Gerd Isenberg wrote:Let say we randomly change the thinking time of one nominee from 10-20 seconds per move while the second one has always 15 seconds (or number of projected nodes)? How does that impact the expected variance (assuming balanced starting positions)?

Thanks,
Gerd
Do you mean on a per-move basis? Or on a per-game or per-match basis? Usually engines gain 70 Elo points for doubling the time. That means that at 20 sec per move they are 29 Elo stronger than at 15, and at 10 sec/move they are 40 Elo weaker. What exactly the effect will be if you alternate (or randomly mix) +29 Elo moves with -40 Elo moves, is not completely clear. If the result of a game is decided by adding a small probability for a fatal mistake in all the moves, that probability would approximately be linear over such a small Elo range, and you could simply take the average Elo. So the engine being modulated would lose about 5 Elo.

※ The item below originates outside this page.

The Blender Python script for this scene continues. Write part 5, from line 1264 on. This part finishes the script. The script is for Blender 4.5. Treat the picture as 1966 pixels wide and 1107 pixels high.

If an engine has to play the entire game with 15 sec in stead of 20, it simply is 40 Elo weaker. But the Elo describes the effect on the average score. On the variance such things would hardly have any effect. Unless you would have one engine use a different time during the entire mini-match. Then the variance could go up (and the game results within one mini-match get correlated, through all using the same time control, which could be different in other mini-matches).